The International Business Ethics Institute described the muddle in this way:

“Understanding the landscape of business ethics can be problematic. The field is vast, often encompassing such concerns as corporate governance, reputation management, accurate accounting and audits, fair labor practices and environmental stewardship to name but a few.

In fact, the field addresses the entire scope of responsibilities - or obligations - that a company [sic] has to each of its stakeholders: those who have a vested interest - or stake - in the decisions and actions of a company, like clients, employees, shareholders, suppliers and the community. …

Business ethics is a form of applied ethics.
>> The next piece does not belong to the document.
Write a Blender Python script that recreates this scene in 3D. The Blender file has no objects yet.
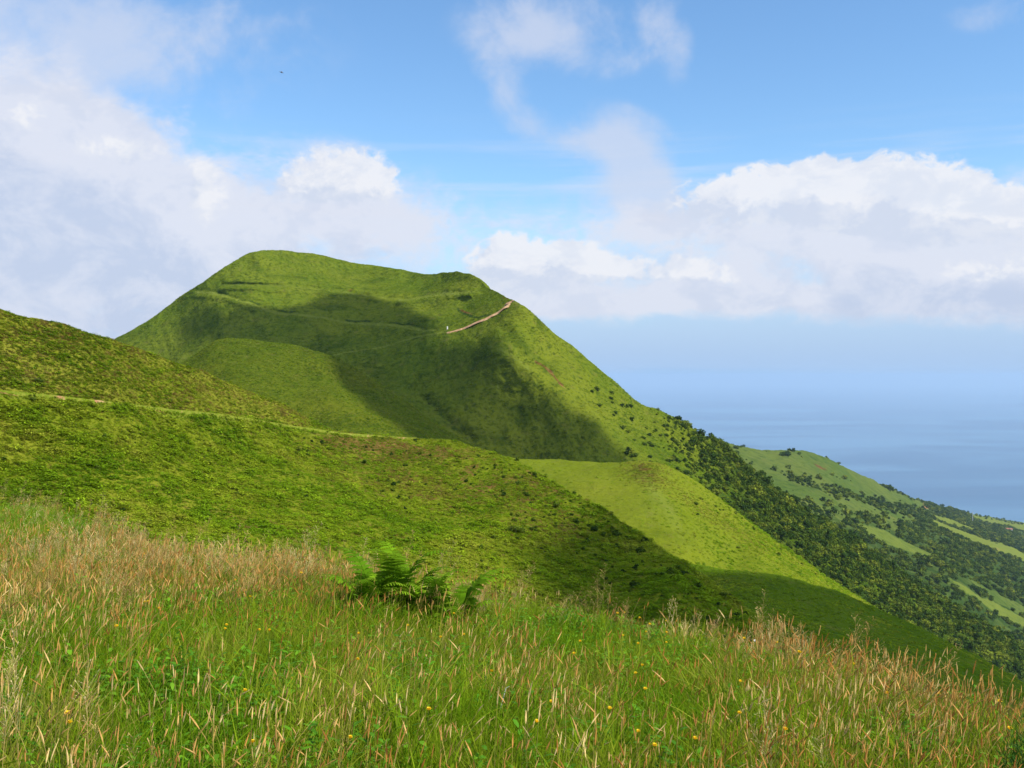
import bpy, math, random
import numpy as np

# ---------------------------------------------------------------- camera, sky, sun, exposure
W, H, F = 1024, 768, 1005.0
EYE = 850.0                      # metres above the sea
PITCH = math.radians(0.456)
scene = bpy.context.scene
root = scene.collection
cam_data = bpy.data.cameras.new('camera')
cam_data.sensor_width = 36.0
cam_data.lens = 36.0 * F / W
cam_data.clip_start = 0.05
cam_data.clip_end = 300000.0
cam = bpy.data.objects.new('camera', cam_data)
root.objects.link(cam)
cam.location = (0, 0, EYE)
cam.rotation_euler = (math.pi / 2 - PITCH, 0, 0)
scene.camera = cam

SUN_EL = math.radians(48)
SUN_AZ = math.radians(122)       # clockwise from +Y (the view direction)
S = np.array([math.cos(SUN_EL) * math.sin(SUN_AZ), math.cos(SUN_EL) * math.cos(SUN_AZ), math.sin(SUN_EL)])

scene.view_settings.view_transform = 'Standard'
scene.view_settings.look = 'None'
scene.view_settings.gamma = 1.0
scene.view_settings.exposure = 0.35
scene.render.engine = 'CYCLES'
scene.cycles.use_denoising = True
scene.cycles.max_bounces = 6
scene.cycles.diffuse_bounces = 3
scene.cycles.transmission_bounces = 3
scene.cycles.volume_bounces = 1
scene.cycles.transparent_max_bounces = 6
scene.cycles.sample_clamp_indirect = 4.0

sl = bpy.data.lights.new('sun', 'SUN')
sl.energy = 5.0
sl.angle = math.radians(0.53)
sl.color = (1.0, 0.95, 0.86)
so = bpy.data.objects.new('sun', sl)
root.objects.link(so)
from mathutils import Vector
so.rotation_euler = Vector(S).to_track_quat('Z', 'Y').to_euler()


def angles(px, py):
    """sky direction (azimuth, elevation) of a point of the photograph"""
    u = (px - 512) / F
    v = -(py - 384) / F
    y = math.cos(PITCH) + math.sin(PITCH) * v
    z = -math.sin(PITCH) + math.cos(PITCH) * v
    return math.atan2(u, y), math.atan2(z, math.hypot(u, y))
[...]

It aims at inculcating a sense within a company's employee population of how to conduct business responsibly.

Because the term 'ethics' can pose problems in an international context, i.e., the term does not translate well and it can be difficult to find a common understanding of the term, some organizations choose to recast the concept of business ethics through such other terms as integrity, business practices or responsible business conduct.”

Business Ethics Primer”, International Business Ethics Institute web site, September 29, 2020, http://www.business-ethics.org/primer.asp

This excerpt reveals a common perception that 'business ethics' was a problem of corporations, rather than of the individuals that run corporations.

Business ethics is seen as a management chore – a new kind of touchy-feeling conundrum to be discussed at seminars and resolved by inserting a few words in a corporate 'mission statement' or by hiring consultants that might help inculcate 'within a company's employee population' an undefined sense of 'how to conduct business responsibly'.

Laws are never a good substitute for morality and once a large and diverse society embraces ethical-relativism, it may be impossible to escape the consequences.